The Oakdale colliery is being wound up, but the miners will not be paid the $6.3 million they are owed in holiday and sick leave, or severance and retrenchment payments in lieu of notice. Some miners continued working for two weeks after mining ceased so as to salvage equipment which could be sold to pay some miners.

Roy Lamoon, the CFMEU Oakdale lodge president, told Green Left Weekly that because of low coal prices, no company is interested in reopening the mine, even though there are still 60 million tonnes of coal in the pit. The union is therefore campaigning for government action to get the workers their entitlements.

Union officials have presented their proposals to federal industrial relations minister Peter Reith.
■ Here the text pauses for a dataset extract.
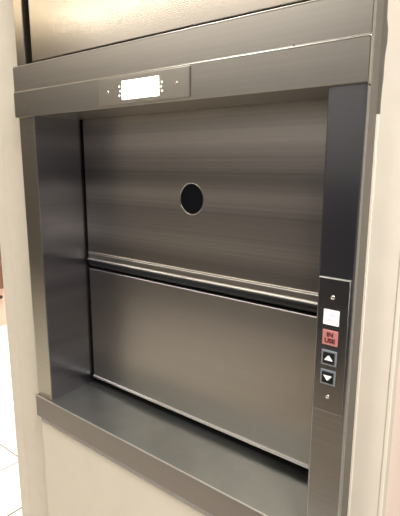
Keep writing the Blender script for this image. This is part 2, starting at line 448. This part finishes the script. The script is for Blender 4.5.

On June 23, Reith told the ABC's Lateline that he favours paying out workers before other creditors, such as banks, that currently have priority, but he has not said when he will do anything about this.

Prime Minister John Howard and Reith have also raised the possibility of greater penalties for company directors who manipulate company structures to avoid paying entitlements. However, this was a part of Patrick Stevedores' attack on the Maritime Union last year — which Howard and Reith supported.

ALP leader Kim Beazley told the rally he supported the proposed levy, but failed to acknowledge, let alone explain, why Labor took no such action while in federal government in 1983-96.

The NSW Minerals Council, a mine owners' association, rejected the union's proposal. According to the June 25 Financial Review, the Council's executive director, Denis Porter, said, "Businesses in various industries fail regularly ... If a solution is to be found it needs to be a national one, covering all industries."

While motivated by a desire to avoid this cost for the coal industry rather than by workers' needs, Porters' comments contain some truth. It is not only coalminers who face the problem of companies going bust and not paying their entitlements. Many workers also change employers relatively frequently, and at present lose their accrued sick and long-service leave.

A common national fund should be established into which employers make payments to provide for the leave provisions of their employees. An additional levy, a proportion of employers' payrolls, should also be applied to cover retrenchment entitlements for sacked workers (if union action does not prevent the loss of jobs). These entitlements should be set at the highest existing standard. Workers' accrued leave could then move with them from one employer to the next, with the leave paid for out of the fund.